Data listing:
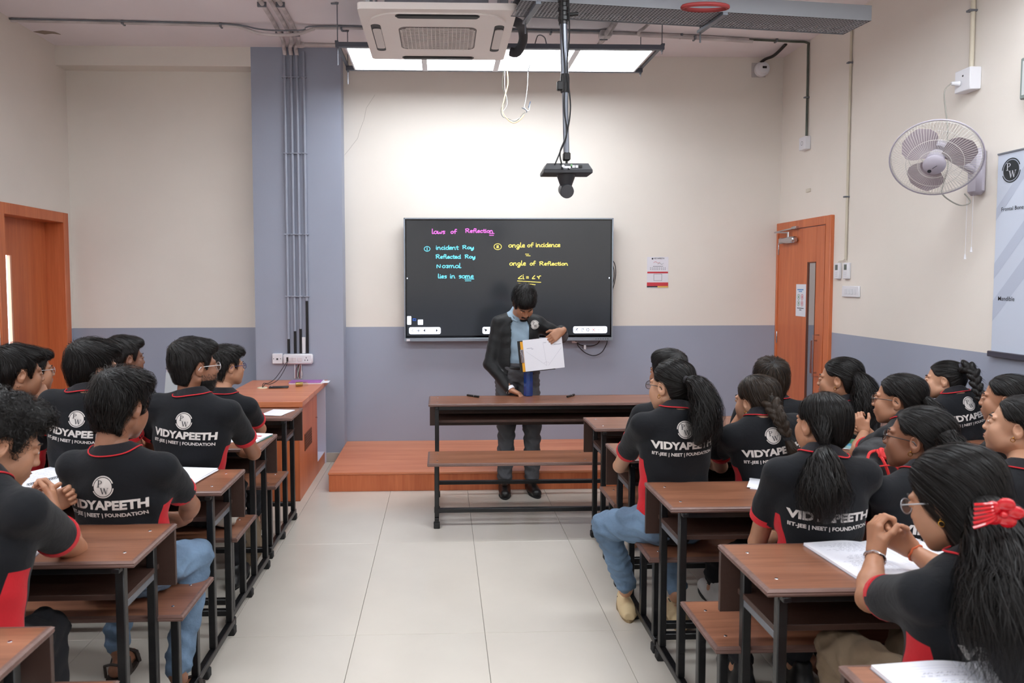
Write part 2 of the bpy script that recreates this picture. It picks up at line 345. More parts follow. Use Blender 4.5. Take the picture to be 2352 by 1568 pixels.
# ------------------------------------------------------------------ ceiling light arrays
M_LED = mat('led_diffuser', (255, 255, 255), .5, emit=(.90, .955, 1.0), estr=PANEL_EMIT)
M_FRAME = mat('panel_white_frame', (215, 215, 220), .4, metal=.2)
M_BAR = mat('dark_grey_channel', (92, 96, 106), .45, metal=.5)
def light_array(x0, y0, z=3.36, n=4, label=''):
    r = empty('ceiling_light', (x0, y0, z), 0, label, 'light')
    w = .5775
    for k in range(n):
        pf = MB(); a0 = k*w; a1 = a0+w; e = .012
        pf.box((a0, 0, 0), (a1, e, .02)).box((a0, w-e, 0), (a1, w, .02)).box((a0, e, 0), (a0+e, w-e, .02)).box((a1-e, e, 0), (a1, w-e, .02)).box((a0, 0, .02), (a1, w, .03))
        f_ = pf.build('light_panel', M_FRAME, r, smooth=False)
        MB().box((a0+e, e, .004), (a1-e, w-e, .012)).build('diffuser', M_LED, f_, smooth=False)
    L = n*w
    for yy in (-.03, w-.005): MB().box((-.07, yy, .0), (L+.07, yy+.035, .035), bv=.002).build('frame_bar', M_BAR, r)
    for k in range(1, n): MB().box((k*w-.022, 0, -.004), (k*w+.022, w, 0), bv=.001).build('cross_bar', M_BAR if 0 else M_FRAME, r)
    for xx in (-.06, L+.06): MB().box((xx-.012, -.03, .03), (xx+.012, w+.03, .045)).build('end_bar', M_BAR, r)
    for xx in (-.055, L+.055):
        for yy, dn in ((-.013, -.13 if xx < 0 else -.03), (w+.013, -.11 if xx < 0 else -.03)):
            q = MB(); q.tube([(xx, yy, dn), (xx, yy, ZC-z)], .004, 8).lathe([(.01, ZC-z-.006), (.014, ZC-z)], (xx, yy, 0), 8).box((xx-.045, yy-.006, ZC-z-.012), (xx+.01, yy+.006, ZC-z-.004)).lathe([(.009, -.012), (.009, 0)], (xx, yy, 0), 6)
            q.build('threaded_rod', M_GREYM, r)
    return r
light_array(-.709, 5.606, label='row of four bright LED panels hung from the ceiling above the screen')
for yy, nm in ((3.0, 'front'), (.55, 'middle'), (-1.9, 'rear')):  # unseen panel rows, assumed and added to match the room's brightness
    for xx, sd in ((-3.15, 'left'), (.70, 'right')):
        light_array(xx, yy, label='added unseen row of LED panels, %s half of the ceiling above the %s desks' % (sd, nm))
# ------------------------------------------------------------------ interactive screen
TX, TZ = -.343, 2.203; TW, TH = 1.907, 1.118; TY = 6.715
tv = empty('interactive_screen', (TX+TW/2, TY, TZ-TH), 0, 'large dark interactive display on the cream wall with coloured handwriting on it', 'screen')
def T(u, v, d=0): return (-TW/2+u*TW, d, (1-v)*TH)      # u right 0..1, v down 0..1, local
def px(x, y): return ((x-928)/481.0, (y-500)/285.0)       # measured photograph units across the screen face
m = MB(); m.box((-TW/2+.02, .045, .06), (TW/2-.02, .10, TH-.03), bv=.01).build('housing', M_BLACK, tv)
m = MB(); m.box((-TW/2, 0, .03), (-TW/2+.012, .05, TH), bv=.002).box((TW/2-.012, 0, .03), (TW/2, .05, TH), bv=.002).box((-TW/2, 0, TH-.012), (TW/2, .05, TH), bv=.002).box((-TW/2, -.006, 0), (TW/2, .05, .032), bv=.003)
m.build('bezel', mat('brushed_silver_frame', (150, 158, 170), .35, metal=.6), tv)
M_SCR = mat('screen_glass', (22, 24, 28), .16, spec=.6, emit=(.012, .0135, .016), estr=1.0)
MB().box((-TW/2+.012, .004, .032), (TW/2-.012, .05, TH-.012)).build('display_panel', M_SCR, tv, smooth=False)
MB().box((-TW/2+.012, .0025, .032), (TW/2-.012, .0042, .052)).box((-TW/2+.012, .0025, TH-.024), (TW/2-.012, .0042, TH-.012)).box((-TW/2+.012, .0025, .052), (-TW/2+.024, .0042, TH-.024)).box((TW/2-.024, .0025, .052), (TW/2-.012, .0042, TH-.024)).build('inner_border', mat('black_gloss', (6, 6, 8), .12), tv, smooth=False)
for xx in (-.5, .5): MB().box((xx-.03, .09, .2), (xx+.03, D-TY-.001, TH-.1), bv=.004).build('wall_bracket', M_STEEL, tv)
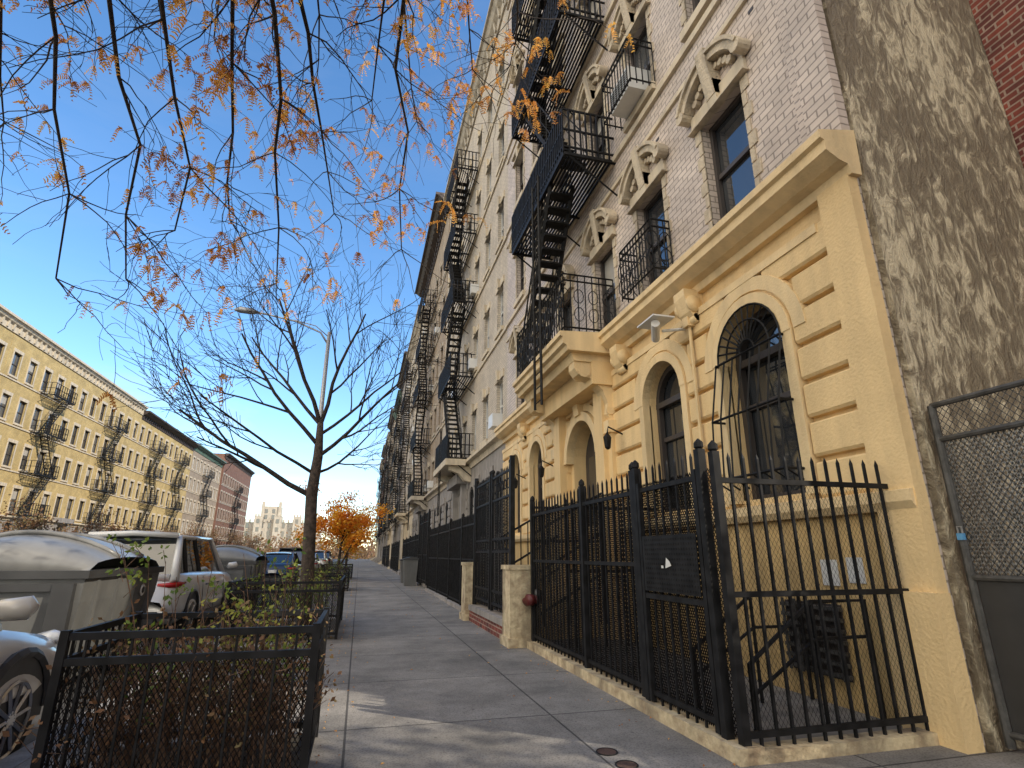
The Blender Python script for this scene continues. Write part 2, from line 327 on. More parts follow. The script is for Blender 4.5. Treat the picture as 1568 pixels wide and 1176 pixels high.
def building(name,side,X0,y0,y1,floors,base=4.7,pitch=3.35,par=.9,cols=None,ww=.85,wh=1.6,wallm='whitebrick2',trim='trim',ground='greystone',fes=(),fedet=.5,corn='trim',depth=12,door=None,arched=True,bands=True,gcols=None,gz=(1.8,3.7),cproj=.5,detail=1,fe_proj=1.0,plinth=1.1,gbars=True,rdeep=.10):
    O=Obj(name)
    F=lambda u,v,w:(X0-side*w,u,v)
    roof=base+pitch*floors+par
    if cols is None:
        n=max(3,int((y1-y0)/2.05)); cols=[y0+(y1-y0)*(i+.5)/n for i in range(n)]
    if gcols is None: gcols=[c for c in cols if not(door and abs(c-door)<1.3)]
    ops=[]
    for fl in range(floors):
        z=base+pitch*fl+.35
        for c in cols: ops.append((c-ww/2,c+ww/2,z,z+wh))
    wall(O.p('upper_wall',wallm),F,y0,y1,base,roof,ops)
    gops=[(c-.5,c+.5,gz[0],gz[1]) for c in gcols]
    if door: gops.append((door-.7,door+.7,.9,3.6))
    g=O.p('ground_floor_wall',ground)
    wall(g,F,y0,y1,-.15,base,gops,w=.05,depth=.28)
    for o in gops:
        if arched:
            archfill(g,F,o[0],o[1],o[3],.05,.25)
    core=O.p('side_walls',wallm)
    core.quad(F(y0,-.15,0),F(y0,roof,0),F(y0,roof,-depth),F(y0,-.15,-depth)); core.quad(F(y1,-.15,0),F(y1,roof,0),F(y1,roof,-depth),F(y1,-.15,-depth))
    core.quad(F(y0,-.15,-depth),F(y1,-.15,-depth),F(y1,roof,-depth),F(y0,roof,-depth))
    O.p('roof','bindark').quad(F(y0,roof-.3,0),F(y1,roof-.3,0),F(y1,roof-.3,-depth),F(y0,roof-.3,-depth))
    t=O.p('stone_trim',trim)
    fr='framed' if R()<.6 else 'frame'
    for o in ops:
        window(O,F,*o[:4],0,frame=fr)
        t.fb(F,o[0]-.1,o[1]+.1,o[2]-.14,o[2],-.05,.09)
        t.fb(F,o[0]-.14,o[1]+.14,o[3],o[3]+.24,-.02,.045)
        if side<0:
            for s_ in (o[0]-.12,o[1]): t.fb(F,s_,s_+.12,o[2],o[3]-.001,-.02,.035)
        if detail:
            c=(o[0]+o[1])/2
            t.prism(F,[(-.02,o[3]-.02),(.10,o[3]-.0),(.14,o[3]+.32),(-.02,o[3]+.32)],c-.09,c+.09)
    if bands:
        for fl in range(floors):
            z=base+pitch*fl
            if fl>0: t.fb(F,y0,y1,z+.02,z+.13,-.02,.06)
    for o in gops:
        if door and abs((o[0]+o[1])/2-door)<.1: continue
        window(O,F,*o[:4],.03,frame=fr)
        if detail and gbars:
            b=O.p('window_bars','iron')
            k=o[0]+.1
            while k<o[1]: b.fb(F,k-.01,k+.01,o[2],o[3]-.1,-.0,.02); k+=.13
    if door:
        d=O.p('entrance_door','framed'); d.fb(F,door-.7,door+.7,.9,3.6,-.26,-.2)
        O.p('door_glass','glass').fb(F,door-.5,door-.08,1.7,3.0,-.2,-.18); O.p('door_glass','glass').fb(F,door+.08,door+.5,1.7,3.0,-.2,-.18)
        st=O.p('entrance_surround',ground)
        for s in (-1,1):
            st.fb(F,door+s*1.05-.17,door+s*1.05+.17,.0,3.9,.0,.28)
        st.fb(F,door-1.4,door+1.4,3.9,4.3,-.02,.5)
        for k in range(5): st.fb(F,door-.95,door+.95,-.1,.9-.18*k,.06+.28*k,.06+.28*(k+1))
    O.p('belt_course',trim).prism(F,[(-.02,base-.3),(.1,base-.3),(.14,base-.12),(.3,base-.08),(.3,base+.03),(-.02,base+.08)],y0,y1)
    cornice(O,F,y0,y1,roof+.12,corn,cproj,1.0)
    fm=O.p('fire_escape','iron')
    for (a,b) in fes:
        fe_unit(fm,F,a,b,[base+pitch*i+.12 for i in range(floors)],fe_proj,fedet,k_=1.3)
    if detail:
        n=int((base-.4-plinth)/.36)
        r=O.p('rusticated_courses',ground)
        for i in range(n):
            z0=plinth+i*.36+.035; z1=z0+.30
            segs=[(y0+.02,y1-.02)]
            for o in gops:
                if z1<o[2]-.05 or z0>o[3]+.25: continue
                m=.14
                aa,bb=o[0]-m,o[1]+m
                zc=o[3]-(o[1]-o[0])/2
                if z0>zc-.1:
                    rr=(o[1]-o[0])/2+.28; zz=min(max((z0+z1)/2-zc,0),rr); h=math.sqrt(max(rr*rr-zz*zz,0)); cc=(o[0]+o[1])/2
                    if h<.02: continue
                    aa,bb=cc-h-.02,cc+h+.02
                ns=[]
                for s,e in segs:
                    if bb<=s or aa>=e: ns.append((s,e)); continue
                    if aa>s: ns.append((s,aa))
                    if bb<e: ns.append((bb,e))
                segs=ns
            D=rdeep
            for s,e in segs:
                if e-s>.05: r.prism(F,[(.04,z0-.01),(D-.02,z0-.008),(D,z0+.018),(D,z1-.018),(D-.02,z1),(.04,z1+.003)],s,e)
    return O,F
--
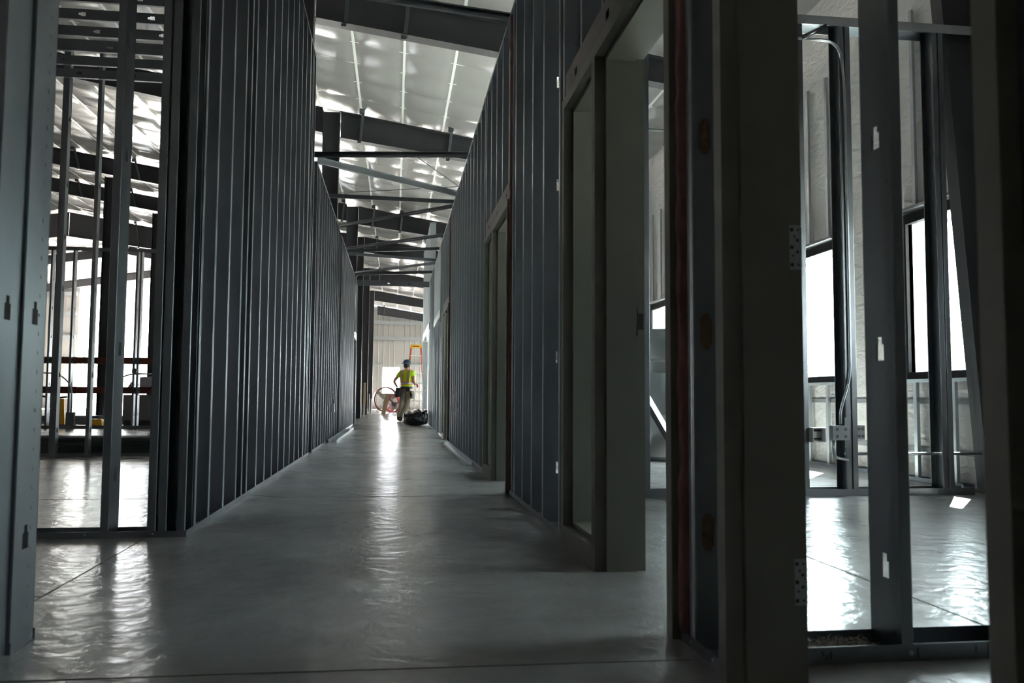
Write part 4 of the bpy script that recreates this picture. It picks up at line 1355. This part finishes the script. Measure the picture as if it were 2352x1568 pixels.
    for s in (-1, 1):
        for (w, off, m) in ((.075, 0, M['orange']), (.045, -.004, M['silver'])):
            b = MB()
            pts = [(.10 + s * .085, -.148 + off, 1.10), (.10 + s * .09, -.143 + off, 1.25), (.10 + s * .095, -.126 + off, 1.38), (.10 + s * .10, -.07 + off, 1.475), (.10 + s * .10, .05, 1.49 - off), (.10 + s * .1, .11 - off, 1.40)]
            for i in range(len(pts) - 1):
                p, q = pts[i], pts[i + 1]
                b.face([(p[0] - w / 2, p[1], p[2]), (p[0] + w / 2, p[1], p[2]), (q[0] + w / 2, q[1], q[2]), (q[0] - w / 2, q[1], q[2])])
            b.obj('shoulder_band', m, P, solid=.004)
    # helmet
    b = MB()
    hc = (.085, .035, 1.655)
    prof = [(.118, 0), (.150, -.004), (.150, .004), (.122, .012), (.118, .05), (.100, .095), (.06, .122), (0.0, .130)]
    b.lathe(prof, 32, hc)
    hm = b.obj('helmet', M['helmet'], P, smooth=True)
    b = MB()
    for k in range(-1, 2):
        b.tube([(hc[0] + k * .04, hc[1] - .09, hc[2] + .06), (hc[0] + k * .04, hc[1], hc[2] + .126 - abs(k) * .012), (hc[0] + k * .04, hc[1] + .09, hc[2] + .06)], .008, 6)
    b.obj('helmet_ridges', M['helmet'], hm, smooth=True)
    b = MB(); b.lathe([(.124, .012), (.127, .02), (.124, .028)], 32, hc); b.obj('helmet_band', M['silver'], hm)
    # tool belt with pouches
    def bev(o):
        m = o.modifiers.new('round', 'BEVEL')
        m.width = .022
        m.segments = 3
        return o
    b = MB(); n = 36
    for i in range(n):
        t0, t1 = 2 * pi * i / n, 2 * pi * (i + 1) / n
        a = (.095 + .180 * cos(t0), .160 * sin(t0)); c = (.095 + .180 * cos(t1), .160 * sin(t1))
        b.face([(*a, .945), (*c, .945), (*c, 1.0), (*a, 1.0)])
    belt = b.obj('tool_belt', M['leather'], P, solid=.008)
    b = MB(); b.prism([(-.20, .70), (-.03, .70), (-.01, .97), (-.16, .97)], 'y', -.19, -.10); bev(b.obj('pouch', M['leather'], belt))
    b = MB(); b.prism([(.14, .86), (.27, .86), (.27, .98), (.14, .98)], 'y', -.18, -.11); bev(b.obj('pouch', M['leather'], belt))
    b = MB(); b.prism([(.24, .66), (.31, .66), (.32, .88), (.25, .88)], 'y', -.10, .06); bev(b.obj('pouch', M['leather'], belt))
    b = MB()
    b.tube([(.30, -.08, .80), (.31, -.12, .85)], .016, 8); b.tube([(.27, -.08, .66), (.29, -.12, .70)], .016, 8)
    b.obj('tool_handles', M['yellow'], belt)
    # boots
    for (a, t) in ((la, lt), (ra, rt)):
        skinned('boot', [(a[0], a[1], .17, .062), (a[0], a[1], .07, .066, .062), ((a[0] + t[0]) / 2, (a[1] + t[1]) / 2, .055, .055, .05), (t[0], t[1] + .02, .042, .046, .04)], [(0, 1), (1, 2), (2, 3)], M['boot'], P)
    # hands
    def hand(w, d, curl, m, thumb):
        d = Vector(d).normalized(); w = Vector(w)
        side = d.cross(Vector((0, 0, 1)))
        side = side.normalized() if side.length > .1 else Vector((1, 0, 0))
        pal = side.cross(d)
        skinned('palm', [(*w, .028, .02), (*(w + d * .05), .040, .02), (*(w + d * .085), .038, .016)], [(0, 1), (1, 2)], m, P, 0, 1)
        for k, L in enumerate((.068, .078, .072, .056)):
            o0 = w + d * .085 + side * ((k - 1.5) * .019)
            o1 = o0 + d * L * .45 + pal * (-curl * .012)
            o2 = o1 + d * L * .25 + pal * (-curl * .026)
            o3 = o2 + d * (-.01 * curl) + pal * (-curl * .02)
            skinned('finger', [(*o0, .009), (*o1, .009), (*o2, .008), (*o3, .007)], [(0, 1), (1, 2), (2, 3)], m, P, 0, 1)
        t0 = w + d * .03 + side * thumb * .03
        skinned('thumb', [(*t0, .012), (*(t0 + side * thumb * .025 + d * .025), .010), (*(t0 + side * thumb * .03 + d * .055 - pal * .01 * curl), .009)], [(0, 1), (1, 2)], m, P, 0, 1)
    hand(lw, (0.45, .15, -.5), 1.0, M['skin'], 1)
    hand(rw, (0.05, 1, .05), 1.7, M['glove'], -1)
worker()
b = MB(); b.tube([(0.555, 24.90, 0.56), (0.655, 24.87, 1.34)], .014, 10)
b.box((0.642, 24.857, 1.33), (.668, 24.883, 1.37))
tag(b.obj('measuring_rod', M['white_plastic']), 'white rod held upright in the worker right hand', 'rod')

What is asked: Your task is to pick out every line with the string "recreates" and copy it.

The result:
Write part 2 of the bpy script that recreates this picture. It picks up at line 345. More parts follow. Use Blender 4.5. Take the picture to be 2352 by 1568 pixels.
Write part 4 of the bpy script that recreates this picture. It picks up at line 1355. This part finishes the script. Measure the picture as if it were 2352x1568 pixels.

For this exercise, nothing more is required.